In some seasons the dogs catch Rabbits enough to keep them up. But this year the Rabbits were gone. They are very clever at robbing fish-nets at times, but these were far from the fort. Reduced to such desperate straits for food, what wonder that cannibalism should be common! Not only the dead, but the sick or disabled of their own kind are torn to pieces and devoured. I was told of one case where a brutal driver disabled one of his dogs with heavy blows; its companions did not wait till it was dead before they feasted. It is hard to raise pups because the mothers so often devour their own young; and this is a charge I never heard laid to the Wolf, the ancestor of these dogs, which shows how sadly the creature has been deteriorated by contact with man. There seems no length to which they will not go for food. Politeness forbids my mentioning the final diet for which they scramble around the camp. Never in my life before have I seen such utter degradation by the power of the endless hunger pinch. Nevertheless—and here I expect the reader to doubt, even as I did when first I heard it, no matter how desperate their straits-these gormandisers of unmentionable filth, these starvelings, in their dire extremity will turn away in disgust from duck or any other web-footed water-fowl.

Billy Loutit had shot a Pelican; the skin was carefully preserved and the body guarded for the dogs, thinking that this big thing, weighing 6 or 7 pounds, would furnish a feast for one or two. The dogs knew me, and rushed like a pack of Wolves at sight of coming food. The bigger ones fought back the smaller. I threw the prize, but, famished though they were, they turned away as a man might turn from a roasted human hand. One miserable creature, a mere skeleton, sneaked forward when the stronger ones were gone, pulled out the entrails at last, and devoured them as though he hated them.

I can offer no explanation. But the Hudson's Bay men tell me it is always so, and I am afraid the remembrance of the reception accorded my bounty that day hardened my heart somewhat in the days that followed.

On the Nyarling we were too far from mankind to be bothered with dogs, but at Fort Resolution we reentered their country.
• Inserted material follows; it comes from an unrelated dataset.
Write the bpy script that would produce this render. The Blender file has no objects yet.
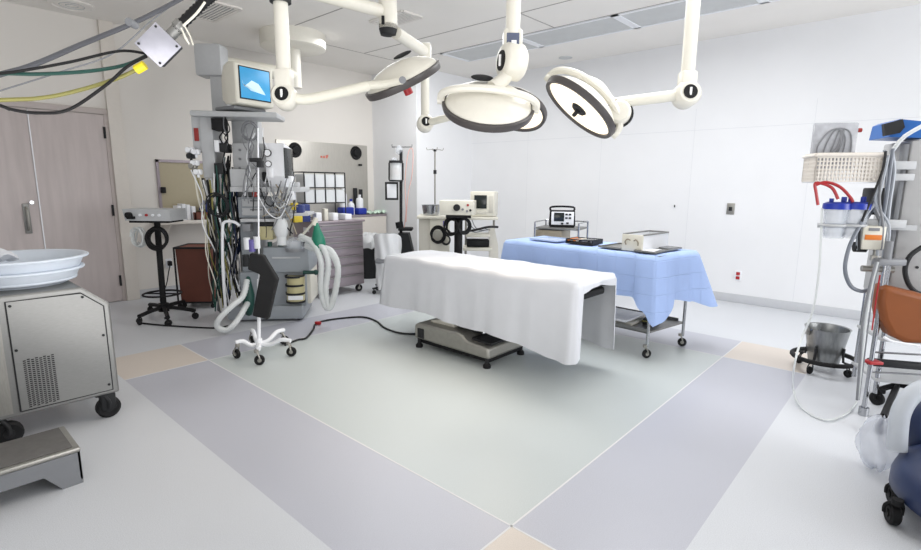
import bpy, bmesh, math, random
from mathutils import Vector as V, Matrix
random.seed(7)
SC = bpy.context.scene
COL = SC.collection
PI = math.pi

# ------------------------------------------------------------------ camera
FPX, PITCH, YAW, ROLL = 516.66, 0.174657, 0.73277, 0.0086597
CAMLOC = V((0, 0, 1.35))
FW = V((-math.sin(YAW)*math.cos(PITCH), math.cos(YAW)*math.cos(PITCH), -math.sin(PITCH)))
R0 = V((math.cos(YAW), math.sin(YAW), 0)); U0 = R0.cross(FW)
RT = R0*math.cos(ROLL)+U0*math.sin(ROLL); UP = U0*math.cos(ROLL)-R0*math.sin(ROLL)
cd = bpy.data.cameras.new('camera'); cam = bpy.data.objects.new('camera', cd); COL.objects.link(cam)
cam.matrix_world = Matrix(((RT.x, UP.x, -FW.x, 0), (RT.y, UP.y, -FW.y, 0), (RT.z, UP.z, -FW.z, CAMLOC.z), (0, 0, 0, 1)))
cd.sensor_width = 36; cd.lens = 36*FPX/921; cd.clip_start = .05
SC.camera = cam

def ray(px, py): return RT*((px-460.5)/FPX) - UP*((py-275)/FPX) + FW
def at(px, py, w): return CAMLOC + ray(px, py)*w          # survey point at depth w
def on(ax, v, px, py):
    d = ray(px, py); return CAMLOC + d*((v-CAMLOC[ax])/d[ax])

class Fr:
    """a local upright frame: origin (x,y,z), turned rot about z"""
    def __init__(s, x, y, rot=0, z=0):
        s.o = V((x, y, z)); s.rot = rot; s.c, s.s = math.cos(rot), math.sin(rot)
    def p(s, px, py, ly=0):
        d = ray(px, py); o = CAMLOC-s.o
        lo = V((o.x*s.c+o.y*s.s, -o.x*s.s+o.y*s.c, o.z)); ld = V((d.x*s.c+d.y*s.s, -d.x*s.s+d.y*s.c, d.z))
        return lo + ld*((ly-lo.y)/ld.y)
    def loc(s, w):
        o = w-s.o; return V((o.x*s.c+o.y*s.s, -o.x*s.s+o.y*s.c, o.z))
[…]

The following from my journal records the impression after our enforced three days' stay:

"Tuesday, July 16, 1907.—Fine day for the first time since July 3. At last we pulled out of Fort Resolution (9.40 A. M.). I never was so thankful to leave a place where every one was kind. I think the maddest cynophile would find a cure here. It is the worst dog-cursed spot I ever saw; not a square yard but is polluted by them; no article can be left on the ground but will be carried off, torn up, or defiled; the four corners of our tent have become regular stopping places for the countless canines, and are disfigured and made abominable, so that after our escape there will be needed many days of kindly rain for their purification. There certainly are several hundred dogs in the village; there are about 50 teepees and houses with 5 to 15 dogs at each, and 25 each at the mission and H. B. Co. In a short walk, about 200 yards, I passed 86 dogs.

"There is not an hour or ten minutes of day or night that is not made hideous with a dog-fight or chorus of yelps. There are about six different clans of dogs, divided as their owners are, and a Dogrib dog entering the Yellow-knife or Chipewyan part of the camp is immediately set upon by all the residents. Now the clansmen of the one in trouble rush to the rescue and there is a battle. Indians of both sides join in with clubs to belabour the fighters, and the yowling and yelping of those discomfited is painful to hear for long after the fight is over. It was a battle like this, I have been told, which caused the original split of the tribe, one part of which went south to become the Apaches of Arizona. The scenes go on all day and all night in different forms. A number of dogs are being broken in by being tied up to stakes. These keep up a heart-rending and peculiar crying, beginning with a short bark which melts into a yowl and dies away in a nerve-racking wail. This ceases not day or night, and half a dozen of these prisoners are within a stone's throw of our camp.

"The favourite place for the clan fights seems to be among the guy-ropes of our tent; at least half a dozen of these general engagements take place every night while we try to sleep.